Forced Founders (1999), a non-fiction book by American author and history professor Woody Holton, poses a two-pronged argument concerning the Founding Fathers of Virginia. The first is that the Founding Fathers were driven as much by personal agendas as high-minded ideals of independence in their fight against British imperial rule. The second is that American Indians, slaves, debtors, and the merchant class were just as instrumental in precipitating American Independence as the traditional Founding Fathers.

Holton begins with helpful context about the motivations of men like George Washington and Thomas Jefferson in declaring independence from British imperial rule. Contrary to long-held historical narratives, Washington and Jefferson were driven in large part by their debt to British merchants. Both had borrowed extensively from the British merchant class to prop up their failing tobacco plantations. Therefore, declaring independence would allow them to negotiate more attractive international trade terms with the British, saving themselves from financial ruin.

Holton then discusses the role of Native Americans in shaping the Virginia class of landowners' view on independence. In the wake of the French and Indian War and reluctant to enter into another expensive and bloody conflict with Native Americans, the British were eager to capitulate to various Native Americans' demands which often ran counter to what the colonists wanted. For example, when colonists attempted to take land away from Native Americans, the British frequently sided with the Native Americans in order to prevent another French and Indian War.



Holton also discusses the role of merchants in organizing boycotts against goods imported from Britain. Eager for their fellow colonists to buy their own goods, artisans and planters were largely in favor of the boycotts. However, most merchants were philosophically agnostic about British goods—they didn't care where the goods they sold came from, as long as people bought them. The boycotts thus put a great deal of pressure on merchants to hope for independence since it would mean America could be empowered to negotiate more attractive trade rates, thus ending the reason for boycotting British goods.

Meanwhile, slaves, as well as extremely poor white farmhands, were viewed as a threat to the Virginia gentry landowning class. The landowners feared that without the autonomy to pass laws to keep slaves and poor whites in place, there would be an armed insurrection against the ruling class. Moreover, there were numerous instances in which the British were explicitly allied with slaves, as a matter of fact, rather than merely shared incentives. In 1775, for example, John Murray was the British representative in charge of Virginia. On the eve of revolution, Murray armed both slaves and Shawnee Indians to guard his palace in Williamsburg. That same year, Murray attempted to recruit more slaves and Shawnee Indians to band together against the Virginia class of colonial landowners. This gambit ultimately failed, not least of which because Murray was one of the commanders who fought the Shawnees during the French and Indian War. Nevertheless, the existence of such real and symbolic alliances paints a picture of how much the most disenfranchised Americans had to lose from the Founders' fight for "freedom." In other words, the freedom the Founders fought for would become a direct threat to the freedom of nonwhite Americans, according to Holton.

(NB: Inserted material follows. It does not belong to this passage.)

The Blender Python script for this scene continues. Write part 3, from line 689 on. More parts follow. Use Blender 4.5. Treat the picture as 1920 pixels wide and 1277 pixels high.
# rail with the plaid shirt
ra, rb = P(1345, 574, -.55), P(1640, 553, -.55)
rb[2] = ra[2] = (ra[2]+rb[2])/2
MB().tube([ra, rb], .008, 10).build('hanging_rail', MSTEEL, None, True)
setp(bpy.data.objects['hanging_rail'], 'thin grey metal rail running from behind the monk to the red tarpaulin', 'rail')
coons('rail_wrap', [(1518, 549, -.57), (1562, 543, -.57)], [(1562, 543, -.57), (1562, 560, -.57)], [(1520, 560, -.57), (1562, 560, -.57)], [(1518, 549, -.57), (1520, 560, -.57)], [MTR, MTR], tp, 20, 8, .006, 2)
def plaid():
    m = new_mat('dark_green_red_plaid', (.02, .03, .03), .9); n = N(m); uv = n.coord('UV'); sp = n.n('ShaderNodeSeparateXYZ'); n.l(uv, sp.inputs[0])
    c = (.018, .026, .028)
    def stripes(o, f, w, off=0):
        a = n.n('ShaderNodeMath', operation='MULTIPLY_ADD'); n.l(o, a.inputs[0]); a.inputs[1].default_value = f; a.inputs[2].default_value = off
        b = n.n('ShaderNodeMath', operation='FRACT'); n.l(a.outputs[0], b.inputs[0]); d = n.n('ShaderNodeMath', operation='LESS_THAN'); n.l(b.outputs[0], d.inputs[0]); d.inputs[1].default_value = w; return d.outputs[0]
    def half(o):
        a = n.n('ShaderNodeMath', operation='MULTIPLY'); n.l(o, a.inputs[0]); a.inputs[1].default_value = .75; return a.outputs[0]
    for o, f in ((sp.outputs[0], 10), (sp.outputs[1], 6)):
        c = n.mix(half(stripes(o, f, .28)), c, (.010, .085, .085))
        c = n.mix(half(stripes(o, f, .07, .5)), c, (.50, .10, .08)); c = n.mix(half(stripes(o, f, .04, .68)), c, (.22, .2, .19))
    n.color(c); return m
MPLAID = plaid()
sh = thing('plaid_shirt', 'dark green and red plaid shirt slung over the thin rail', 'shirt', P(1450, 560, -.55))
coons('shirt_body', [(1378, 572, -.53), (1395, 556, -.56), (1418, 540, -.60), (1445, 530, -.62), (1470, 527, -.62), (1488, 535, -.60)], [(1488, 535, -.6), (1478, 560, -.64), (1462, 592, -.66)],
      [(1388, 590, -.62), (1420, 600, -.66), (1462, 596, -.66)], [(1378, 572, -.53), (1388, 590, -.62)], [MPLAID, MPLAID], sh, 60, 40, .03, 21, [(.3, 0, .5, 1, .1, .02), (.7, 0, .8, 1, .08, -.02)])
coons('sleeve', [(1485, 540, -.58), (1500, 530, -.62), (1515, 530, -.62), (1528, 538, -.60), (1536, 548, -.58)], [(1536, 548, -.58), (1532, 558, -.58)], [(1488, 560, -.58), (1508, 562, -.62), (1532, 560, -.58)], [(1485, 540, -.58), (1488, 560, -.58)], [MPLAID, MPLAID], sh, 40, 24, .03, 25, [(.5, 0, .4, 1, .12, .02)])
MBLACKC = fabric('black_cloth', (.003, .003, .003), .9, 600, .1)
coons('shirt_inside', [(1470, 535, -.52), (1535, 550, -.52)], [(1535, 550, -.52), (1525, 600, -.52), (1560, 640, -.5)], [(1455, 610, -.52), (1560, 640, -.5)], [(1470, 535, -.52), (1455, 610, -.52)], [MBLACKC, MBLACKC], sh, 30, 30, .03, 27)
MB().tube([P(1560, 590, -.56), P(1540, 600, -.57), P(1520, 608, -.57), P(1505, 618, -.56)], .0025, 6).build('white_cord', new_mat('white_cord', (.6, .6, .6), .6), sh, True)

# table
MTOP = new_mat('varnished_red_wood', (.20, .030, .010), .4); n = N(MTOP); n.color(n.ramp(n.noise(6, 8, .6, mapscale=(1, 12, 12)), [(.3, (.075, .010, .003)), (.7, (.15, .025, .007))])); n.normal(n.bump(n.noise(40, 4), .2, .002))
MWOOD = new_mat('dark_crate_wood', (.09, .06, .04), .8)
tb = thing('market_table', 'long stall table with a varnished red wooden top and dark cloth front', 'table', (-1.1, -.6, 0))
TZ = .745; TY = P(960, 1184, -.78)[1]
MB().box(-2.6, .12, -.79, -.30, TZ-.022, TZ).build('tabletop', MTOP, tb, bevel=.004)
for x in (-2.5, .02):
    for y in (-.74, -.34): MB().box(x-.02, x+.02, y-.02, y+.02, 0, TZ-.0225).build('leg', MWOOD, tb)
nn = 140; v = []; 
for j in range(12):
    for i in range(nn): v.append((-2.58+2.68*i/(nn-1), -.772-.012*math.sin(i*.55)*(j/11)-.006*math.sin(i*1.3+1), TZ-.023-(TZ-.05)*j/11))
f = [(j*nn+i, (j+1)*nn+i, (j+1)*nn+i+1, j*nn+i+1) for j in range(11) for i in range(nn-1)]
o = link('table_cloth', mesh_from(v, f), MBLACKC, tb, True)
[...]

While much of the book doesn't reflect very kindly on the Founding Fathers of Virginia, in another sense, the book humanizes them, painting them as just as frightened and desperate for "freedom" as many other groups in America. Granted, their idea of "freedom" was ridding themselves of onerous trade policies, while slaves lacked "freedom" in the very strictest sense of the term. Nevertheless, the book paints a picture of a pre-Revolutionary Era as one dominated by flawed individuals fighting for self-preservation, and aligning themselves with whomever they believed could help them—whether the British lords and the Indians they had fought just decades earlier, or disenfranchised slaves and rich British debtors, both concerned about what American autonomy would mean for their tribes.



Even when particular groups weren't aligned, Holton argues, these groups learned from one another. For example, Holton writes that Virginia gentlemen were influenced by Indians' and slaves' own tactics for gaining independence, even as the eventual victory of those same gentlemen damned these very groups.

The ultimate effect of Forced Founders is to push back against the idea that the American Revolution was the result of a few distinguished gentlemen's desire for independence. Rather, a group of chaotic factions collaborated and pushed against one another to create an environment in which revolution could thrive.